__Instructions for the task__.
Below are some entries. Copy each line that holds the string "Take".

━━━━━ Extracted records ━━━━━

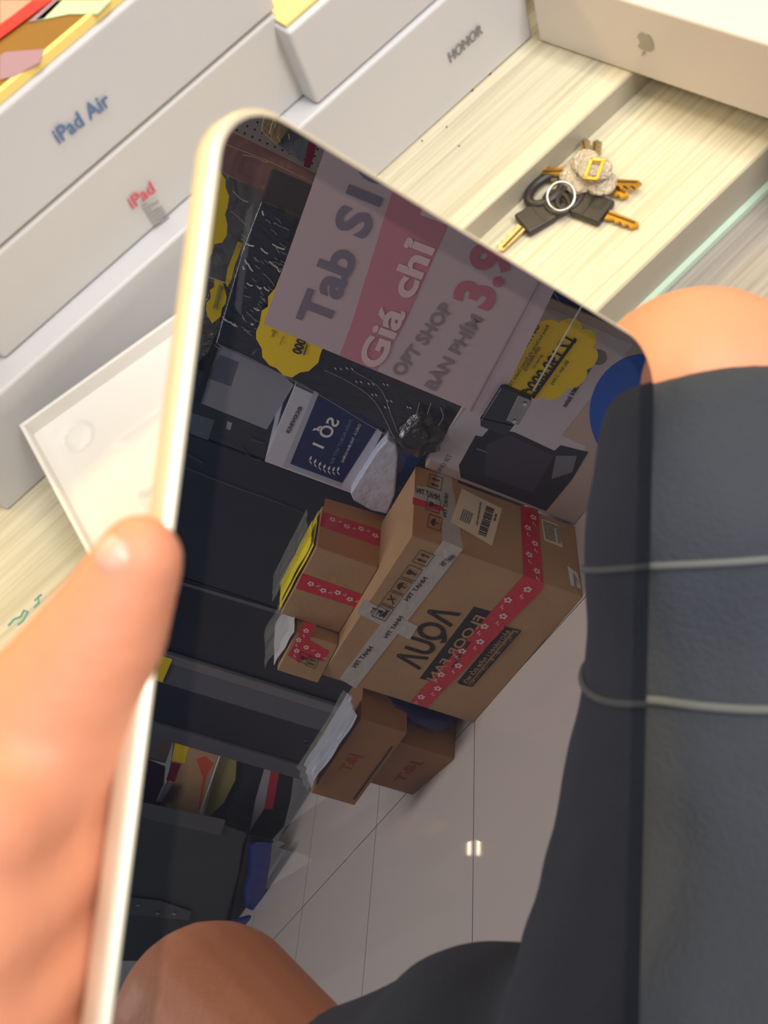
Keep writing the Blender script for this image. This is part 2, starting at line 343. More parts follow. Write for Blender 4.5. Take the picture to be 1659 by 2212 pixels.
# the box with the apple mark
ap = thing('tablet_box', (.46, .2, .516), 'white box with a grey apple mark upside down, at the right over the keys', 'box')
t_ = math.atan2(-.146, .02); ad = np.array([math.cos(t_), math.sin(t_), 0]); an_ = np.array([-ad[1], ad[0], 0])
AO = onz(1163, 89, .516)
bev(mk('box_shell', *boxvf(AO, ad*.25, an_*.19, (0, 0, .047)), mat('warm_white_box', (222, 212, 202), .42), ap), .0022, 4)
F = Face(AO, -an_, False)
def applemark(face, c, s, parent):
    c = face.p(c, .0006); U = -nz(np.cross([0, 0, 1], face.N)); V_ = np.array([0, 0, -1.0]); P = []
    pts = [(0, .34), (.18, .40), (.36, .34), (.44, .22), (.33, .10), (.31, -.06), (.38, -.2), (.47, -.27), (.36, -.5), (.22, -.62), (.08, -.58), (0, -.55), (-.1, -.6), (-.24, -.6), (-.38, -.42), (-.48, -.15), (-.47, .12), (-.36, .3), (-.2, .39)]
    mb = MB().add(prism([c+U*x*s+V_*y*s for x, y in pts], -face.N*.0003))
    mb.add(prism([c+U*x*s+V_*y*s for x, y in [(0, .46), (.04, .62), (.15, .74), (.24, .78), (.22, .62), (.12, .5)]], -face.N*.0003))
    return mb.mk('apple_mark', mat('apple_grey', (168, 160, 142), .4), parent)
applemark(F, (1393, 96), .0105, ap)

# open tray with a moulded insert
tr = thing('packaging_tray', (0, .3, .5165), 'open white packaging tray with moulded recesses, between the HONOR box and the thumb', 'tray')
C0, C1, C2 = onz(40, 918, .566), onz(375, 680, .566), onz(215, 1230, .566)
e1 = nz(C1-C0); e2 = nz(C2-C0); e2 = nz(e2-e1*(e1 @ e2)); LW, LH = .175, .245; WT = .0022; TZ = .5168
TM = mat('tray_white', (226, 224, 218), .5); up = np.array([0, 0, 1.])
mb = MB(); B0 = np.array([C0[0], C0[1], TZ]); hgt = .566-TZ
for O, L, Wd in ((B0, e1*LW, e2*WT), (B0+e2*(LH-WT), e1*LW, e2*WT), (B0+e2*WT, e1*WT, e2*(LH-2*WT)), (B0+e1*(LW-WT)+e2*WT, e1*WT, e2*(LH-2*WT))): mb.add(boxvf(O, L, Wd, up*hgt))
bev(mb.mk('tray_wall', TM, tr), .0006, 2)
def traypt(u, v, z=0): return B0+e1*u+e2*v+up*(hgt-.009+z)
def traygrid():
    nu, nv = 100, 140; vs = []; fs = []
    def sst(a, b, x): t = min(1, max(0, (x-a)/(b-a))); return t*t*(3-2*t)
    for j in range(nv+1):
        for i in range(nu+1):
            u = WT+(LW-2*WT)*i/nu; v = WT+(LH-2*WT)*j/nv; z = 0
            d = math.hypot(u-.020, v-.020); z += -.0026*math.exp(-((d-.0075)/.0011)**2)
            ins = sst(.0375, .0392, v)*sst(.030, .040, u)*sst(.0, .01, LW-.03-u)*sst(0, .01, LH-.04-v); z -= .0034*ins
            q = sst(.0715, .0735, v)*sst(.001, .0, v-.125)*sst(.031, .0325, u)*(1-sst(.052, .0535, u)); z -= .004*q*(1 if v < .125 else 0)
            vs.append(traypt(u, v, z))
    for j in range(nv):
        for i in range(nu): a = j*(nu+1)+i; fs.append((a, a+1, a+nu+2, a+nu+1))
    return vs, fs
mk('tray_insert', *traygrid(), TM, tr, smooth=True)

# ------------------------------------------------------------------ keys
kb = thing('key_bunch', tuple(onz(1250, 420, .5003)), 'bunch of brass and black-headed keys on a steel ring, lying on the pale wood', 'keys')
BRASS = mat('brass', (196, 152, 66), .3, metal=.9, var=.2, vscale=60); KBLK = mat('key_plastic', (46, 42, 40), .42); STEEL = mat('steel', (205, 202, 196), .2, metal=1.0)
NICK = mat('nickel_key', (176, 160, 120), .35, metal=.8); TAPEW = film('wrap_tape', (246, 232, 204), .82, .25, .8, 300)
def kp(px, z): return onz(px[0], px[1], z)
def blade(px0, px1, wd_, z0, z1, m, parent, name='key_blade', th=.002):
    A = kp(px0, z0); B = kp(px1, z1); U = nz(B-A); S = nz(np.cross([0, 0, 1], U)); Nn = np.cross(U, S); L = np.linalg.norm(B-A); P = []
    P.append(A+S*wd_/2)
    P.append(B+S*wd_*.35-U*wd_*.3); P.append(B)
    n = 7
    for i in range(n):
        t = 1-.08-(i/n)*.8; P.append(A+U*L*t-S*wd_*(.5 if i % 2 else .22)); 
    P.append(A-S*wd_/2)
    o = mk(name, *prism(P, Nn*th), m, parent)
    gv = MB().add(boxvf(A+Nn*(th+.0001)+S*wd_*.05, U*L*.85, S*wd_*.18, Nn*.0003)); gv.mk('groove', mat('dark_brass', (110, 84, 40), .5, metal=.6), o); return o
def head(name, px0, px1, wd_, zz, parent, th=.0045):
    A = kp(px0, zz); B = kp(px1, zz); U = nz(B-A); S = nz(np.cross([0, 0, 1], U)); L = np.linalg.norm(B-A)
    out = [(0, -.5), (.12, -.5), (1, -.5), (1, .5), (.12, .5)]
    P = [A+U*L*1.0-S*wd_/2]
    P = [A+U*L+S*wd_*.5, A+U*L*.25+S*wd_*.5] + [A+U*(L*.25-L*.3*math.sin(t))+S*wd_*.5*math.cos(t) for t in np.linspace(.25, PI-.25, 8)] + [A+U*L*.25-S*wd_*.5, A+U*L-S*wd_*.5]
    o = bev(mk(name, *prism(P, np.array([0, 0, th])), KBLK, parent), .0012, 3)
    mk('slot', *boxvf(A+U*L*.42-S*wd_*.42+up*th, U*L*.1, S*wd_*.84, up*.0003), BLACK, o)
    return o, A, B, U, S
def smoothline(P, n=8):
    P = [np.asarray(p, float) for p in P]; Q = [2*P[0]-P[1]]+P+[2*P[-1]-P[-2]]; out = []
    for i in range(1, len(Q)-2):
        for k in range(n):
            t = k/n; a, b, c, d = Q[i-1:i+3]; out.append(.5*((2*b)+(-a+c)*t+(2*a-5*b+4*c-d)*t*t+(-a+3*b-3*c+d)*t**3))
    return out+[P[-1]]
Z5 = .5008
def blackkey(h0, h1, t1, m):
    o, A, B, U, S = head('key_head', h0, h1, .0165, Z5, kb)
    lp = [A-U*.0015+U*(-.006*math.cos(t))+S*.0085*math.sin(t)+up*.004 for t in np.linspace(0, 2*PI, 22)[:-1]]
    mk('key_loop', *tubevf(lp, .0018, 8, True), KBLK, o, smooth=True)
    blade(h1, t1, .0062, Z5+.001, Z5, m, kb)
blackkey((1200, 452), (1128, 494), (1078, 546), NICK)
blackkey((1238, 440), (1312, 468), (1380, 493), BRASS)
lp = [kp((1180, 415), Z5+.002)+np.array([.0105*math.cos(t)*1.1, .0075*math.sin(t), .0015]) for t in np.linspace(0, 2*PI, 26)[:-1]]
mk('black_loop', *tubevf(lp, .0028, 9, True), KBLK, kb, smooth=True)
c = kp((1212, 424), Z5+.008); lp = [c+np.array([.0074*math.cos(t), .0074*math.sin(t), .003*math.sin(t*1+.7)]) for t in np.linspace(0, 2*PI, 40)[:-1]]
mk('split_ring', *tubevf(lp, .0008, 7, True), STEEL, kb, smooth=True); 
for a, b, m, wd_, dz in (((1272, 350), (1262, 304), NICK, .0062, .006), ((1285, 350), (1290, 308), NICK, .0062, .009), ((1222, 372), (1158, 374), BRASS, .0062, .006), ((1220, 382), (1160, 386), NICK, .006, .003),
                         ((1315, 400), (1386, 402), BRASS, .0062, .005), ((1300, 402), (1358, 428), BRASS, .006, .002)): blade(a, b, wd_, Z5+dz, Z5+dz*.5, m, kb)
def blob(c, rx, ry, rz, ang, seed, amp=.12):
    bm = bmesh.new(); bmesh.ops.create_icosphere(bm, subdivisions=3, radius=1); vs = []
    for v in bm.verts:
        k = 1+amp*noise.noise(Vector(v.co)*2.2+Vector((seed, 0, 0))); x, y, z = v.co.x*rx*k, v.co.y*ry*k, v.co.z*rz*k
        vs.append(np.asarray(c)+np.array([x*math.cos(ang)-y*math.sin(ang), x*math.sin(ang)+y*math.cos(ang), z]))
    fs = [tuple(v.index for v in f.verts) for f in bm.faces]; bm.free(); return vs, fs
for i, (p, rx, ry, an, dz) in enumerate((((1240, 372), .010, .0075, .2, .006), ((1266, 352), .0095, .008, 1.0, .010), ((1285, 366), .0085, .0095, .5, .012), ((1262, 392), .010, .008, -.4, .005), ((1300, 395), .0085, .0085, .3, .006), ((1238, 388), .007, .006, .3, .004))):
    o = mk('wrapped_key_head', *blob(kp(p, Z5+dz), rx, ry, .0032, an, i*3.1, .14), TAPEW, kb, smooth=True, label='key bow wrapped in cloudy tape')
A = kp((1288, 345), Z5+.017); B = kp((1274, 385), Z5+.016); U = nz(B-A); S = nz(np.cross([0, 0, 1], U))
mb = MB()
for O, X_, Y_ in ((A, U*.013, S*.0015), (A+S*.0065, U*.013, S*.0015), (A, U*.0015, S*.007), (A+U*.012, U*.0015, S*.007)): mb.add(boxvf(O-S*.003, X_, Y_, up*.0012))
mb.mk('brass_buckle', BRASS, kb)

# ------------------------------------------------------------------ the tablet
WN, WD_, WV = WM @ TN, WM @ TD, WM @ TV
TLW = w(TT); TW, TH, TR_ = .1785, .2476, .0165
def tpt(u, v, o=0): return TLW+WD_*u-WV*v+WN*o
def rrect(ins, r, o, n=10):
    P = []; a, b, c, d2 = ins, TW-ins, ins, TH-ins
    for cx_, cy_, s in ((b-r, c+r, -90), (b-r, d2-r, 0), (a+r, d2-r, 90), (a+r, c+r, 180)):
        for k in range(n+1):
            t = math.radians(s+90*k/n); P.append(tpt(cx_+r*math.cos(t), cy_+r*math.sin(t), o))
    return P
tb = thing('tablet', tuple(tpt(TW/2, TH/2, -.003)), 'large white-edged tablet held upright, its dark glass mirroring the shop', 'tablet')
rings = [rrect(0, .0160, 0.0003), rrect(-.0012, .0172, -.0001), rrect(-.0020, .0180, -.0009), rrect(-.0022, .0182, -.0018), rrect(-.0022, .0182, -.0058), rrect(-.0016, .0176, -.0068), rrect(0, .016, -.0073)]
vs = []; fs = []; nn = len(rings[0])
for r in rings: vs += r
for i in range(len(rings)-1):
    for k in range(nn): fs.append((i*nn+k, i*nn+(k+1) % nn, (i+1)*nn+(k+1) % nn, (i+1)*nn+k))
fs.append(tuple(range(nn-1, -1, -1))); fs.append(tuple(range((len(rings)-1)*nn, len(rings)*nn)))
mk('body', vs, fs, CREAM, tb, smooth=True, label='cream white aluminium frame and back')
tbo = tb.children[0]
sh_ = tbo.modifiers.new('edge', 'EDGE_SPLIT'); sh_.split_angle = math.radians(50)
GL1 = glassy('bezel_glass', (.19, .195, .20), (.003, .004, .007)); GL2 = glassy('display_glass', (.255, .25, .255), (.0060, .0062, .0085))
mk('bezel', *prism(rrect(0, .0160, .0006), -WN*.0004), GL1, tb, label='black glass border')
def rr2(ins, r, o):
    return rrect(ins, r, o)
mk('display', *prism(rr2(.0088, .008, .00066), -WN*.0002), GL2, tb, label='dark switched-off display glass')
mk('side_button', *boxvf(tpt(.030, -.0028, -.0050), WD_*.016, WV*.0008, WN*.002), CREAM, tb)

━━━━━
━━━━━ Extracted records ━━━━━

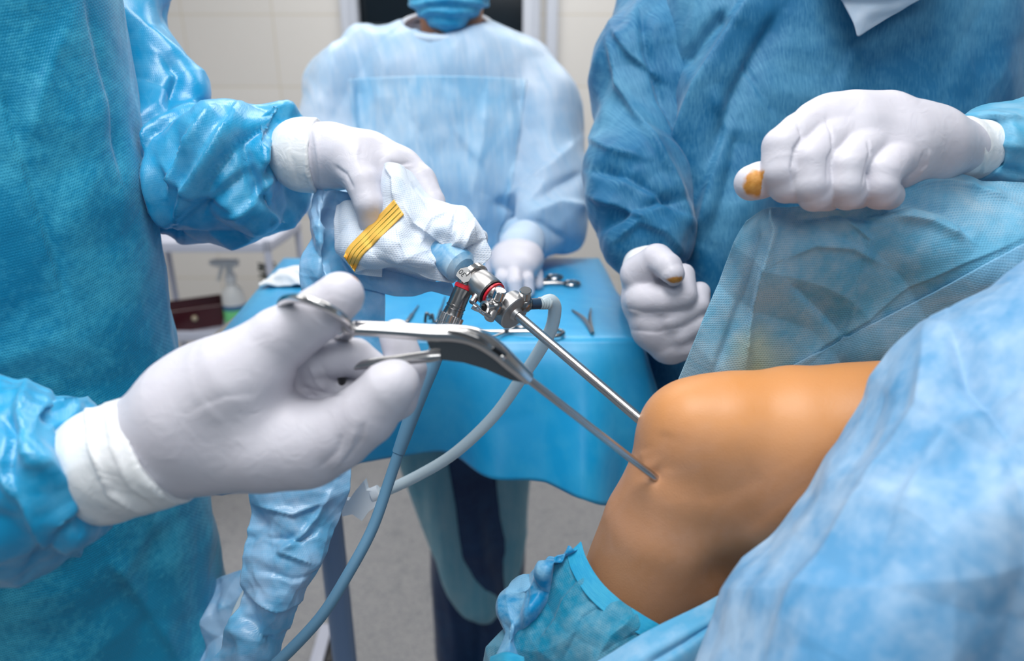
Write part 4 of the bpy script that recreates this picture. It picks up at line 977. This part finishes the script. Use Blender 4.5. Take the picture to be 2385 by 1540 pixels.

━━━━━

__Task output__.
Keep writing the Blender script for this image. This is part 2, starting at line 343. More parts follow. Write for Blender 4.5. Take the picture to be 1659 by 2212 pixels.
Write part 4 of the bpy script that recreates this picture. It picks up at line 977. This part finishes the script. Use Blender 4.5. Take the picture to be 2385 by 1540 pixels.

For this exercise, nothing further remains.